# [Task to complete]
Line by line, reproduce exactly the beginning of the listing below, ending with the line that contains "COL = SC.collection" and adding nothing.
* START Records supplied *
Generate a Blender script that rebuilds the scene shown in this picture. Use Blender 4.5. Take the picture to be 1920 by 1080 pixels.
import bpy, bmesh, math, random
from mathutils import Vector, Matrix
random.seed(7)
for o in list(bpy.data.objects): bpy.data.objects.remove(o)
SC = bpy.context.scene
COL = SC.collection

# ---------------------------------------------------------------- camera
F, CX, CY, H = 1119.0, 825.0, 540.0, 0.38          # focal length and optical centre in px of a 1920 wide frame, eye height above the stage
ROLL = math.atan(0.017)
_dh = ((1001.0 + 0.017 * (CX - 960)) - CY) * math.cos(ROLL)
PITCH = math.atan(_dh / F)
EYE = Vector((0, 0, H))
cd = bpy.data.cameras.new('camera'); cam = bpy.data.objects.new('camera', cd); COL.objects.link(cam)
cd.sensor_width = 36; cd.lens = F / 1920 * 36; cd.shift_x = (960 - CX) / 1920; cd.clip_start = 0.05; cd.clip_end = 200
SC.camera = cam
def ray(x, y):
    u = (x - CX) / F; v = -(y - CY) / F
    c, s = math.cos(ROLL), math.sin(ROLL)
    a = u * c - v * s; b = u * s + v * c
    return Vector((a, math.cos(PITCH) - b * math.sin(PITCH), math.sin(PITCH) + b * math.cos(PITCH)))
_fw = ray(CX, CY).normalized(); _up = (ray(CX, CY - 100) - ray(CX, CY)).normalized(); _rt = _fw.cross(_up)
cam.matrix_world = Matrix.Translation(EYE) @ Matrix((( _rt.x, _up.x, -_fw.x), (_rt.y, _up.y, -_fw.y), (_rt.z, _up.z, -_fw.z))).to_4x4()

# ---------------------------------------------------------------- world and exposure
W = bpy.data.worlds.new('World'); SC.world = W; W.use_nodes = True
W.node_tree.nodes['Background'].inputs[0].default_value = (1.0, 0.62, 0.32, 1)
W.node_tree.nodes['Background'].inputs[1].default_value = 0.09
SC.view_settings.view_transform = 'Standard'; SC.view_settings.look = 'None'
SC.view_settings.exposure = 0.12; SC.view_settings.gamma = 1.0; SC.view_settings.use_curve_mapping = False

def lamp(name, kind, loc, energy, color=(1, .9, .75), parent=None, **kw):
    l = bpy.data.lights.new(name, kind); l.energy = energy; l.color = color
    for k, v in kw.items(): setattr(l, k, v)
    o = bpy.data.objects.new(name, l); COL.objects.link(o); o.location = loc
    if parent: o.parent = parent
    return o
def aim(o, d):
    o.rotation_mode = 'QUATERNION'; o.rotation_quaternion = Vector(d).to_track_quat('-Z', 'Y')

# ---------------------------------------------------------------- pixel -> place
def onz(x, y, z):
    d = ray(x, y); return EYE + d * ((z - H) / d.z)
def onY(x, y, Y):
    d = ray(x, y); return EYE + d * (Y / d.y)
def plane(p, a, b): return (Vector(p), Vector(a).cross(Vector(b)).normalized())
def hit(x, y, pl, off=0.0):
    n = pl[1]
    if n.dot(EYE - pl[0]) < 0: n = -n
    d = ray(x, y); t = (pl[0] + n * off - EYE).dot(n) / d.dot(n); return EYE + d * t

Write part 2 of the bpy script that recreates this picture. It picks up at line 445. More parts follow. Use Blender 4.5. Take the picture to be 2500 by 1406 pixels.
* END Records supplied *
# [Output below]
Generate a Blender script that rebuilds the scene shown in this picture. Use Blender 4.5. Take the picture to be 1920 by 1080 pixels.
import bpy, bmesh, math, random
from mathutils import Vector, Matrix
random.seed(7)
for o in list(bpy.data.objects): bpy.data.objects.remove(o)
SC = bpy.context.scene
COL = SC.collection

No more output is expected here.